Cable cars take you up and down the mountain tops and between mountains. High up in the cars, you have a commanding view of Guanabara Bay, where the Olympic sailing competition will take place.

You can see most of the landmarks of Rio, the statue of Christ the Redeemer and the mountains jutting out of the sea. The view is staggering. This city is insanely beautiful and every day I wonder about the volcanic dance and fireworks that took place here eons ago to create it. It doesn’t seem to me that such movements of the earth, when they were finally done, left anything that could be improved on.

Guanabara is a vast body of water from which the city takes its name.

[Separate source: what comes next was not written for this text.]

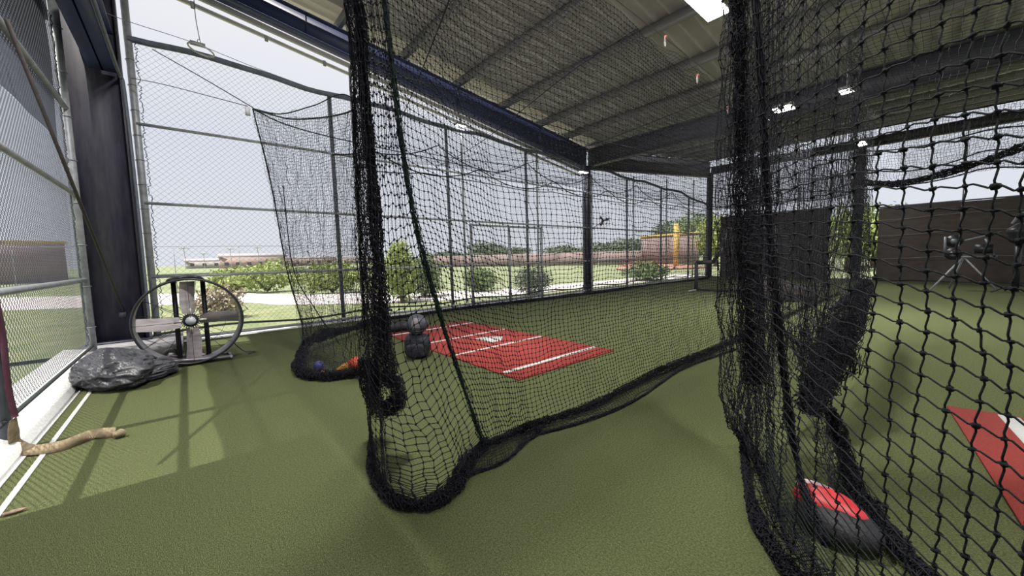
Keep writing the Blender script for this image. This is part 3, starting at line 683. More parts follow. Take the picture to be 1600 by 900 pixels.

The first Portuguese explorers, who arrived here in the month of January, mistakenly thought that they were seeing the estuary of a huge river. So they called the place River of January (Rio de Janeiro). The misnomer has lived through time.

Rua Dona Marianna is located in an upper middle class neighbourhood. From end-to-end, the street is covered by a canopy of mature trees. Every day, people walk their different breed of dogs in the street and throughout the neighbourhood. There are pigeons everywhere and they hop just enough from your feet to let you walk.

Early in the mornings, I go to Botafogo beach to jog in the sands in preparation for my working day. It is a stress-free walk, to and from the Casa house.

When crossing the road, you just wait for the vehicle traffic light to turn red and the pedestrian walking light to turn green. There is no matatu or boda boda motor bike to zoom past as if no rules exist.

Everybody obeys the lights and it shocks me, and fills me with despair, that such a common sense activity can be the subject of a writing topic because of its rarity in Nairobi.

But even this placid neighbourhood startled me the other day. I was heading towards Rua Nelson Mandela when I almost collided with a man pulling a mkokoteni laden with cement. I pulled aside in the nick of time. I looked back at him and evaluated his mkokoteni. By shape and aerodynamic integrity, I gave it a 20 per cent improvement on the ones that ferry farm produce in Marikiti.

But I still wondered how he brakes it; ours have a huge tyre beneath the rear frame and the “driver” simply releases his handle upwards and the cart drags itself to a stop.

Anyway, as he disappeared towards wherever he was going, I prayed that I do not run into a boda boda speeding in the opposite direction to traffic. I crave a stress-free existence, especially when it is not rocket science involved.